A recent report by China's research center on new forms of employment at Capital University of Economics and Business in Beijing shows that blue-collar workers saw their average pay grow from 2,684 yuan ($373) a month in 2012 to 6,043 yuan last year. Their monthly average grew 1.85 times in real terms after adjusting for inflation.

The report also highlighted that the emergence and development of the digital economy have expanded the definition of "blue-collar worker", with platform-based or flexible jobs such as deliveryman and ride-hailing driver included in the group, in addition to those traditionally defined as blue-collar workers in secondary and service industries.

The nation has not released an official tally of blue-collar workers, but some think tanks and data analysis centers such as Tencent's Penguin Intelligence and China International Intellectech have cited a number "over 400 million", China Economic Weekly reported.

The monthly income gap between blue- and white-collar workers has also narrowed in the past 10 years. According to the report, the average monthly salary of white-collar workers was 2.4 times higher than blue-collar workers in 2012, but that dropped to 1.39 last year.

"I think the job is now much more welcomed by people compared with when I took the job five years ago," said a food deliveryman surnamed Liao.

He said he had been working at a factory in Harbin, Heilongjiang province, when he took the job as a food deliveryman in early 2019.

"My family members, especially my father, thought I was crazy to quit my previous job, but I just wanted to earn more money," he said. "I've been in some embarrassing situations, like a customer rolling their eyes at me several years ago.

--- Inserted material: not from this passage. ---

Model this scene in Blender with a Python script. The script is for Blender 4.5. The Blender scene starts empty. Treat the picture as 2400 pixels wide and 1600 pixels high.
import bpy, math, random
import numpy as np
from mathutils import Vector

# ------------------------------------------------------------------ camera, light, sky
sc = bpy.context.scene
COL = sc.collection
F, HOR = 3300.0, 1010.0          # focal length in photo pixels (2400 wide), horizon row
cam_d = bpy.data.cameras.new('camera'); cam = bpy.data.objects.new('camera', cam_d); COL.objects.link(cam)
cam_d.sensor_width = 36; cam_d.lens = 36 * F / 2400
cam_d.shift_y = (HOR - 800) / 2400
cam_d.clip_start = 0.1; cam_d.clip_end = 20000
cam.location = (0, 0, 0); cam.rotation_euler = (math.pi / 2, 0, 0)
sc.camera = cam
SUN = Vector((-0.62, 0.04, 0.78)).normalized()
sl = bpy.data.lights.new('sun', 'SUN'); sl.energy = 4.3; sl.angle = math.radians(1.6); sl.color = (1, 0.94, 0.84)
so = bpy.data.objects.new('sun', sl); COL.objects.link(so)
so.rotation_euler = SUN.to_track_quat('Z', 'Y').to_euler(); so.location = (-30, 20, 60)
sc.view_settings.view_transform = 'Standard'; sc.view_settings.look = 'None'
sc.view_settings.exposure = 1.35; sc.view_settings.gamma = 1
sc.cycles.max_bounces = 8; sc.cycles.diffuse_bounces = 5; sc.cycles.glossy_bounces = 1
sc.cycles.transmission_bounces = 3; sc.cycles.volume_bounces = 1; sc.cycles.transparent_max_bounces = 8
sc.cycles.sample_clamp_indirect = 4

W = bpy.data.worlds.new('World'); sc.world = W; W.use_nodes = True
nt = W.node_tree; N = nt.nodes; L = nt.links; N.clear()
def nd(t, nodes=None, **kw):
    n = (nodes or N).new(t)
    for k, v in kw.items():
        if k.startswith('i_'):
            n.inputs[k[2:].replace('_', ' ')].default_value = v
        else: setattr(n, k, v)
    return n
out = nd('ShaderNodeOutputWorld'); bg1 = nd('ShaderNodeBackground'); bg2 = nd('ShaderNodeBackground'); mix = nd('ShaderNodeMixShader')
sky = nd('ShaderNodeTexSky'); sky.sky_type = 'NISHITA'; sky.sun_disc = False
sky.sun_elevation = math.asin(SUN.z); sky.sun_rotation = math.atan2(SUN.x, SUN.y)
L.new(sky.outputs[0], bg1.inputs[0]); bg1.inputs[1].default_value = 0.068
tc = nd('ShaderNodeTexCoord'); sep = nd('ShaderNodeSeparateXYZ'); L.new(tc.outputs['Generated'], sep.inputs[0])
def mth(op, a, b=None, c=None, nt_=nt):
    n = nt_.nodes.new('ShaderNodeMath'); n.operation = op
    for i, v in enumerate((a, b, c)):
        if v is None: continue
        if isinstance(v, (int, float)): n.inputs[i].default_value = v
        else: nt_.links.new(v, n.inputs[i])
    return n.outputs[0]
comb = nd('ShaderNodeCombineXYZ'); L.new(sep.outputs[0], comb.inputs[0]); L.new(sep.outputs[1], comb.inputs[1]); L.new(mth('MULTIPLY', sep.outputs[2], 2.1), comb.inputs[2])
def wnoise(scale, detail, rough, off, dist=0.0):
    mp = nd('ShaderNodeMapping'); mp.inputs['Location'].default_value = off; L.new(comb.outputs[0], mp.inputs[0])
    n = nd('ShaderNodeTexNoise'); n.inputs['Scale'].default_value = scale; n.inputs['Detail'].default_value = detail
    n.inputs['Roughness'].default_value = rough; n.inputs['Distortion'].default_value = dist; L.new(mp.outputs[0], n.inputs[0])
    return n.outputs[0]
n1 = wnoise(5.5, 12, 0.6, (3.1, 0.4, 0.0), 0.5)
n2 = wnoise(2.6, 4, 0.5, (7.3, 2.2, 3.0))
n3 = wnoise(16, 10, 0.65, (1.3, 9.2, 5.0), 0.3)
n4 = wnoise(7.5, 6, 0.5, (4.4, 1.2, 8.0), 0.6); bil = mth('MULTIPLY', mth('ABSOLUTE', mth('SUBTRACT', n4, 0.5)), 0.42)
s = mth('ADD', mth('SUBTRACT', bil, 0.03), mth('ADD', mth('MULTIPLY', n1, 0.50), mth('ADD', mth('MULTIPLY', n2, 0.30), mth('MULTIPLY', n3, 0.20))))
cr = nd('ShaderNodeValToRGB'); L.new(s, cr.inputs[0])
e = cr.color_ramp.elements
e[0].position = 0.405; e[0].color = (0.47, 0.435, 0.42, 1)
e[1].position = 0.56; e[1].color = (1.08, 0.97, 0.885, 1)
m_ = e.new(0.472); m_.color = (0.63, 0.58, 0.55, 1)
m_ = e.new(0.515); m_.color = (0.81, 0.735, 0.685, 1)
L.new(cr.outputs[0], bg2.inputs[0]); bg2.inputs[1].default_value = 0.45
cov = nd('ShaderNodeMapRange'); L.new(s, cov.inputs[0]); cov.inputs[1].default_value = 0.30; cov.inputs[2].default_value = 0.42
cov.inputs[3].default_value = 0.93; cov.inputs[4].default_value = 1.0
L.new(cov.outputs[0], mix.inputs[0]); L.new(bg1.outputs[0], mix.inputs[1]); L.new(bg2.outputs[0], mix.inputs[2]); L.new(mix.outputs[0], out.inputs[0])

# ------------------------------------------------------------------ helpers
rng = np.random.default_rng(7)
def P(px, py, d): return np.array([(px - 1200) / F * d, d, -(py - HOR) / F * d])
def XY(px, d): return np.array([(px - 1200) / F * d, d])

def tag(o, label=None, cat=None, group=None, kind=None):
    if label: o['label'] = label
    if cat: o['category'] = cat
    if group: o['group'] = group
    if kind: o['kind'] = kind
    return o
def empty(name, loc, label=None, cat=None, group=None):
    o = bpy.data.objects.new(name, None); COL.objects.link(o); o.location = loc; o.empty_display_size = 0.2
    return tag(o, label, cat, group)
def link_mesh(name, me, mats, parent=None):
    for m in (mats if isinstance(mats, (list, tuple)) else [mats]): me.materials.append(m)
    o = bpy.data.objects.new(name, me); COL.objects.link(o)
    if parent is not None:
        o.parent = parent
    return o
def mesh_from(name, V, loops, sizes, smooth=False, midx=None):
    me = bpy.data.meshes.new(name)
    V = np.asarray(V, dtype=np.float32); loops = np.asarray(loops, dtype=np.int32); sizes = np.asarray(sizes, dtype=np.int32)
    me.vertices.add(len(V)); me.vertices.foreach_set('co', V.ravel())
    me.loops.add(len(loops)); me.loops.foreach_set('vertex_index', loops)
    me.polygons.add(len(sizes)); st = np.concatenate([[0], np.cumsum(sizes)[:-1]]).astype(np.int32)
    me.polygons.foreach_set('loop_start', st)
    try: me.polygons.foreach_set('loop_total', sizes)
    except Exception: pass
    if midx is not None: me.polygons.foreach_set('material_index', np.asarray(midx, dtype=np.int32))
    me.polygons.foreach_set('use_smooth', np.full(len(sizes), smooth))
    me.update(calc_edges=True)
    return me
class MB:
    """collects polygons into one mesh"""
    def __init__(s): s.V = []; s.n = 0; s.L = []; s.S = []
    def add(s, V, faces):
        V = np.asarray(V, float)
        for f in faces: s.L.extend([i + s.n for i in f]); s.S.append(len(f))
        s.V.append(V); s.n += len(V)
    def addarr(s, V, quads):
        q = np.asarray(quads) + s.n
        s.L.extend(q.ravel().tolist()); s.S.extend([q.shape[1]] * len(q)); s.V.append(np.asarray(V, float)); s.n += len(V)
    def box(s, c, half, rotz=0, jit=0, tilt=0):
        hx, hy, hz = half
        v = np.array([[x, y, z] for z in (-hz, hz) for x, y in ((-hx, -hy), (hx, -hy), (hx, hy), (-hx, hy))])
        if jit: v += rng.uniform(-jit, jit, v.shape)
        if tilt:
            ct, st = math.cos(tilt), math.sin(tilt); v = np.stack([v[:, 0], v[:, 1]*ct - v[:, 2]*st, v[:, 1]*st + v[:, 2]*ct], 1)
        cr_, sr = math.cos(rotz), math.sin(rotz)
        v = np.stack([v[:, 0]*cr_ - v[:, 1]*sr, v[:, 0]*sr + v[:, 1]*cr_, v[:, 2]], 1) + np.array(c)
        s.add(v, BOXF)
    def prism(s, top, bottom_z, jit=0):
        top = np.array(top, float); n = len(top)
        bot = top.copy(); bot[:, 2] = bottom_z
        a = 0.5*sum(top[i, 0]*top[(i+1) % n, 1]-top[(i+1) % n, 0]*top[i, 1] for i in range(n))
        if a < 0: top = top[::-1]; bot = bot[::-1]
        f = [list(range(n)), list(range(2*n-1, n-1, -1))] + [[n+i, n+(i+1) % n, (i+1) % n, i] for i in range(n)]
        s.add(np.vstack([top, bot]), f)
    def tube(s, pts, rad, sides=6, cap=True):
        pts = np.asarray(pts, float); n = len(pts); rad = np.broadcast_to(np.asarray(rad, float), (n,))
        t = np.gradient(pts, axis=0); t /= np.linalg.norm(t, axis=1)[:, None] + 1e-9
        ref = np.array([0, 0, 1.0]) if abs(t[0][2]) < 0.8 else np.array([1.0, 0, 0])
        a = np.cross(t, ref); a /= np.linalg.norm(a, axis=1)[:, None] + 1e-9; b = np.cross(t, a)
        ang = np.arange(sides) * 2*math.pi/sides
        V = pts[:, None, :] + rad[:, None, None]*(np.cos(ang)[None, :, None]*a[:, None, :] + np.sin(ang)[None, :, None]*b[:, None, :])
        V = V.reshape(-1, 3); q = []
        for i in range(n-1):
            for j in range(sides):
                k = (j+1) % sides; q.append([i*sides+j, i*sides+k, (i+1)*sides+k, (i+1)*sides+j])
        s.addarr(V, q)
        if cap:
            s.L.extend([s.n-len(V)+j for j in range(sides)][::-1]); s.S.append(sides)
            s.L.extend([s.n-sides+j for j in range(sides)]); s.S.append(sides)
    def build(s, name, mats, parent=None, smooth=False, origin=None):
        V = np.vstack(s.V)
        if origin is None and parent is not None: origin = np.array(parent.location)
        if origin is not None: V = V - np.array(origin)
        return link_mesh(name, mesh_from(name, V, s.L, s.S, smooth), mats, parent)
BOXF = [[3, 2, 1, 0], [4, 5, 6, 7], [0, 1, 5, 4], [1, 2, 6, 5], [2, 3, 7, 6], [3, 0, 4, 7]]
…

"I thought the job was not that respectable, even though it had better income than my previous job. The situation has improved in the past few years as more people have taken such jobs and the government has paid more attention to us."

According to the report, more people are choosing to become blue-collar workers out of interest and for alluring salaries, thanks to people's changing views of employment and the improving pay and social status of blue-collar workers.

Zhang Chenggang, director of the China research center on new forms of employment, said the digital economy has incubated many new forms of employment, which has quickened the shift from traditional blue-collar work to working in the platform-based economy.

He said that the narrowing gap in pay and employment quality between white- and blue-collar workers reflects the diversity and maturity of the job market. And with changes in labor supply and the advancement of digital technology and the platform economy, blue-collar workers will get better social recognition and pay in the future.

The central government has also worked to secure the group's more sustainable development.

For example, seven central departments, including the Ministry of Human Resources and Social Security, the National Development and Reform Commission and the All-China Federation of Trade Unions, recently targeted the provision of about 5 million highly skilled people in modern manufacturing and services industries by 2026.

They said highly skilled workers, those with outstanding performance and those who have tackled manufacturing problems can receive exceptional promotions. Cash incentives or equity awards can also be given to skilled workers.